Les Européens, à travers des accords de partenariat économique pernicieux et nuisibles, asphyxient les paysans africains déjà très fragilisés. Ces derniers, submergés par les produits venant de l’Occident du fait de l’abaissement des tarifs douaniers, sont dans l’incapacité de vendre leurs produits sur le marché africain et sont donc poussés à migrer. Le tissu agro-industriel africain est cassé ! C’est la même logique de destruction qui se cache derrière les accords miniers désavantageux que les Africain.e.s sont obligé.e.s de signer avec les grands groupes occidentaux.
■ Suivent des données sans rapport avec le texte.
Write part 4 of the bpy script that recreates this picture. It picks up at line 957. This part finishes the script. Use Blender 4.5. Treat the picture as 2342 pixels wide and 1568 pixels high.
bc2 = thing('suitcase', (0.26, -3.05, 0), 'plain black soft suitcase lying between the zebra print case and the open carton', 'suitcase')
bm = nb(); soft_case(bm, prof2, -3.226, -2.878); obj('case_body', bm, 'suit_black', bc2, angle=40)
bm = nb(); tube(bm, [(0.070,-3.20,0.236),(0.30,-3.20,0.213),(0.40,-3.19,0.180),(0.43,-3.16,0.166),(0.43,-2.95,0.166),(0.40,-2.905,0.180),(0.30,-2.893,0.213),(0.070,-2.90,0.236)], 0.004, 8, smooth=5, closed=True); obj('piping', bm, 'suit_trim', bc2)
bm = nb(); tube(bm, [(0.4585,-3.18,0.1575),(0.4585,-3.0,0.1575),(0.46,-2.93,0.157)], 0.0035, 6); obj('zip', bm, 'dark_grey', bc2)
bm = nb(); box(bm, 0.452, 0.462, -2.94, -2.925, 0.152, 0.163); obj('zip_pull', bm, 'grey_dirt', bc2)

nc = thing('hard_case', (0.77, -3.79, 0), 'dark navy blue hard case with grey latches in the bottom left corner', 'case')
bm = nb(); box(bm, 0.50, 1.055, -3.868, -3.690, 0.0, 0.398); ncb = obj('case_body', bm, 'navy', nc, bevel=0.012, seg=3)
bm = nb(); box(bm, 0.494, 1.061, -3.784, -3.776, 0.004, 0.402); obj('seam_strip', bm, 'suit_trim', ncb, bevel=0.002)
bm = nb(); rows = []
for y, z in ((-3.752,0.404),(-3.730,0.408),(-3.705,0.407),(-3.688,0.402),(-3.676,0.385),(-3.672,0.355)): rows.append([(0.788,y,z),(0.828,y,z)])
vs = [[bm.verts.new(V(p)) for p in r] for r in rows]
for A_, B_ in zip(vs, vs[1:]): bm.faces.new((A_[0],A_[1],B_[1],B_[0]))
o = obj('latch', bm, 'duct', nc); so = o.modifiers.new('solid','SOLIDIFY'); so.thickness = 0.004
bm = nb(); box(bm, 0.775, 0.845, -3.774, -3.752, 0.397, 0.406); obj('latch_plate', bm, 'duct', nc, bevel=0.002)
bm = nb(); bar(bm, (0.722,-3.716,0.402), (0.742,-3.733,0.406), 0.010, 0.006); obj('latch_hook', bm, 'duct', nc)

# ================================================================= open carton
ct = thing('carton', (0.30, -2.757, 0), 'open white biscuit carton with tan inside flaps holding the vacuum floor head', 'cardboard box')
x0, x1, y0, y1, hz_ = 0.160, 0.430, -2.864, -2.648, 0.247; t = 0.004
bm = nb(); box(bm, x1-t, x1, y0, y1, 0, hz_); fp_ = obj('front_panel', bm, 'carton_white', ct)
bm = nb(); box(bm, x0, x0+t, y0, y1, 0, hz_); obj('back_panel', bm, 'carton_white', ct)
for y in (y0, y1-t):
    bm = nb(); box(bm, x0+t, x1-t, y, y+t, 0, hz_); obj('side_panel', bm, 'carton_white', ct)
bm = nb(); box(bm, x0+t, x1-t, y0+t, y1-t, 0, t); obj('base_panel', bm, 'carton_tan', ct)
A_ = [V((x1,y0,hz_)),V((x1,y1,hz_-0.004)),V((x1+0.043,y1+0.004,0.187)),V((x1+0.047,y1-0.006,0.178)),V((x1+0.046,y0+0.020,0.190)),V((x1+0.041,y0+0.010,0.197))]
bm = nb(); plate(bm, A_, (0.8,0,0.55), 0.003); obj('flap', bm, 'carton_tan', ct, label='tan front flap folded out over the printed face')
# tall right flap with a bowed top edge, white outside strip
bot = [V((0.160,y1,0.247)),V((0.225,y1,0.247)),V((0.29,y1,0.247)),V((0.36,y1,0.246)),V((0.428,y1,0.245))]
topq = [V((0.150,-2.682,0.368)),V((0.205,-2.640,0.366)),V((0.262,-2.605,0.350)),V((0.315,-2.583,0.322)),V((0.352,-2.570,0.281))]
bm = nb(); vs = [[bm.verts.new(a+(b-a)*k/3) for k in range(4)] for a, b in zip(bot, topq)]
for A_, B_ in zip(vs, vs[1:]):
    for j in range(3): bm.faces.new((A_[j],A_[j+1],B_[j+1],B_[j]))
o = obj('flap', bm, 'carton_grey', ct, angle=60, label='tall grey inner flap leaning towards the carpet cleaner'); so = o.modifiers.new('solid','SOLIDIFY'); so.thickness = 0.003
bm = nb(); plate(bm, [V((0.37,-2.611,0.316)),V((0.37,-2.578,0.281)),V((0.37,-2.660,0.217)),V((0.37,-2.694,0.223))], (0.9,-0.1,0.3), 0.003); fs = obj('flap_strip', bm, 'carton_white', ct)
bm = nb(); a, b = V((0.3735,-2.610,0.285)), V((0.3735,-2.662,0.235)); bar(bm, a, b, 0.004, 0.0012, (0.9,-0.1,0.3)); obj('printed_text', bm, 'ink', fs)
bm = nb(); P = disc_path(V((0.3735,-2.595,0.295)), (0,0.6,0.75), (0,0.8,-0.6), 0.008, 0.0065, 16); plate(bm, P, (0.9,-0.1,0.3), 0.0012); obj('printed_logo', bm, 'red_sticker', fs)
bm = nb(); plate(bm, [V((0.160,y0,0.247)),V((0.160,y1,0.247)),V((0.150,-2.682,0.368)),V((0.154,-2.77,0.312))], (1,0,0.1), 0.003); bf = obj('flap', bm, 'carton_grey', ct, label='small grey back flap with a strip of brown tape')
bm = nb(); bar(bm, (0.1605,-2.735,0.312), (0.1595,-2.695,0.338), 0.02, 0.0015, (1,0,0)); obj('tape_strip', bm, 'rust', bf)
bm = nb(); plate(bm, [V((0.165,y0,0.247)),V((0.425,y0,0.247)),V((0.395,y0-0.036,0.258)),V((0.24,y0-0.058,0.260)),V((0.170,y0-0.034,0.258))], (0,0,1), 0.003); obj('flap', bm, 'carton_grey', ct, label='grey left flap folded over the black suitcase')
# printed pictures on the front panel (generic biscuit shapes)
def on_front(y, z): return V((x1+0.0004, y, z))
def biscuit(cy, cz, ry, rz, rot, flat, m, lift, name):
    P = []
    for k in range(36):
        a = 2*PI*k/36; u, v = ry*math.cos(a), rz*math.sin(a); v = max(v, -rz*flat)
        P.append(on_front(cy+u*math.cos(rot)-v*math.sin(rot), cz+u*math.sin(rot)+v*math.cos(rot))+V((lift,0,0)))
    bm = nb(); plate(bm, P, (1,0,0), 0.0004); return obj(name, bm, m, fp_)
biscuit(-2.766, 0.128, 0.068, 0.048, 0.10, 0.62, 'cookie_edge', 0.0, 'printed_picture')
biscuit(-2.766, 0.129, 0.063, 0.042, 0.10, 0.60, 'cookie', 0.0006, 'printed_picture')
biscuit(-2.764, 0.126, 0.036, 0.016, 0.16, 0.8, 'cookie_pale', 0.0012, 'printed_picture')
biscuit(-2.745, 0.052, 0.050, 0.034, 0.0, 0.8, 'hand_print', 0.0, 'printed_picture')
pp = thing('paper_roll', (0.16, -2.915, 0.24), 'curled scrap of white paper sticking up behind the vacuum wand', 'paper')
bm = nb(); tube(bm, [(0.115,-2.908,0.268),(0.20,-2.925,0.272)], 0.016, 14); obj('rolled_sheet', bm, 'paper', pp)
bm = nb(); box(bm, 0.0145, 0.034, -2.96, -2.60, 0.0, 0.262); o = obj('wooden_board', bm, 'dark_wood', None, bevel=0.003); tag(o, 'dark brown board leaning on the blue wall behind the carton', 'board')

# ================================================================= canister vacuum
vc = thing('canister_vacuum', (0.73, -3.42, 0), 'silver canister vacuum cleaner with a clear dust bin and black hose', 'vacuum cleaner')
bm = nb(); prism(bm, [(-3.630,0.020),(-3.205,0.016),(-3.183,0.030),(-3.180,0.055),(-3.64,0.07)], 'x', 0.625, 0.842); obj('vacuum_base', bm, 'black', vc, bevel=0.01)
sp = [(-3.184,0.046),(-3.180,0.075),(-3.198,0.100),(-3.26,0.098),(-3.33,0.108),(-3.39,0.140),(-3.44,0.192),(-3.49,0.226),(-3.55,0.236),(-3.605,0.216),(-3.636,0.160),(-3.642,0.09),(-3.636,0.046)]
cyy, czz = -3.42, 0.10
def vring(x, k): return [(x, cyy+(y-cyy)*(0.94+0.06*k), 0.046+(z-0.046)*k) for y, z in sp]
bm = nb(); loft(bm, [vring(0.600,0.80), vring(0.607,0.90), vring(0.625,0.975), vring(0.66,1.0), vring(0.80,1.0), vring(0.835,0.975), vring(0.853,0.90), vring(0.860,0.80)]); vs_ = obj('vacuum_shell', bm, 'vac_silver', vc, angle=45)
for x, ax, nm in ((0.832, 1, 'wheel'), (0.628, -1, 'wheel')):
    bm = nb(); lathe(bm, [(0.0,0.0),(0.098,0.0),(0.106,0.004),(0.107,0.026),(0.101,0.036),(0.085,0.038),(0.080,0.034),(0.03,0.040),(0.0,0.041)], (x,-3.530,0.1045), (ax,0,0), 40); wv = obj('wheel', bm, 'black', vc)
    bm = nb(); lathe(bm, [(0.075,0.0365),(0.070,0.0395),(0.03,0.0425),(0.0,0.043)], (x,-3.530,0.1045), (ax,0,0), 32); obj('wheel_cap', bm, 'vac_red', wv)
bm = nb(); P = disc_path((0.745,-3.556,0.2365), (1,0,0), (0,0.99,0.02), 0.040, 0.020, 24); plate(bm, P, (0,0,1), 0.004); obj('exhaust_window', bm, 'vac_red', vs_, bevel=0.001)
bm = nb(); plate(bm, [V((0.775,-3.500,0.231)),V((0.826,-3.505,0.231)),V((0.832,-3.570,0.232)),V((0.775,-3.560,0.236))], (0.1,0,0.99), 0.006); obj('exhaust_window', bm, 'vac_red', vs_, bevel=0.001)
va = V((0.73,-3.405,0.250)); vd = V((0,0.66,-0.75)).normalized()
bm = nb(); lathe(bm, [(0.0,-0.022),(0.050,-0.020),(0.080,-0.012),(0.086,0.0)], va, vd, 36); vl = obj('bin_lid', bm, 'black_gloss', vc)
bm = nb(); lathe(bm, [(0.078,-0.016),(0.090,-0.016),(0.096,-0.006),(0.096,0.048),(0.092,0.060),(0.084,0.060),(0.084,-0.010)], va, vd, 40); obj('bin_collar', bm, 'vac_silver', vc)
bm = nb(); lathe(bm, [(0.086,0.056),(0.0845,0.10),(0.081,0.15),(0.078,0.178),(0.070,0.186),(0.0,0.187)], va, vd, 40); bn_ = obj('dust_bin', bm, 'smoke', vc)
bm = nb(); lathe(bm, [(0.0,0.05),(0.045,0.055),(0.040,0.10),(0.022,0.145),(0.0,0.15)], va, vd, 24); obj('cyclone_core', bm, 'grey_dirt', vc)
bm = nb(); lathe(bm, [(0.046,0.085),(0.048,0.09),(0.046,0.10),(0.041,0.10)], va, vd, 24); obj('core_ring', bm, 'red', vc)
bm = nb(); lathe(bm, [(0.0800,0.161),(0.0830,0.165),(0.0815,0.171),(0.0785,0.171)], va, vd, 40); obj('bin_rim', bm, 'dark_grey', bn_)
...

Les africain.e.s du CRAAP, soutenu.e.s par leurs allié.e.s, entendent faire passer le message suivant : « Si vous ne voulez pas que l’on vienne en Europe, arrêtez donc de piller nos ressources, de nous imposer des accords libéraux et commerciaux désavantageux, de nous jeter l’aide au développement ! Prônez de manière hypocrite et condescendante les droits de l’Homme….alors que vous pratiquez le double standard en matière de respect et de droits ici et là-bas. Nous ne sommes pas dupes. La conscience est la première forme de résistance. »

Notes

[1Traite négrière pratiquée par les Arabes sur le continent africain à partir du VIIe siècle.

[2Le régime de Kadhafi collaborait avec l’Italie pour stopper les vagues de migrant.e.s vers l’Europe en usant de pratiques inhumaines basées sur la torture, l’enfermement et le spoliation.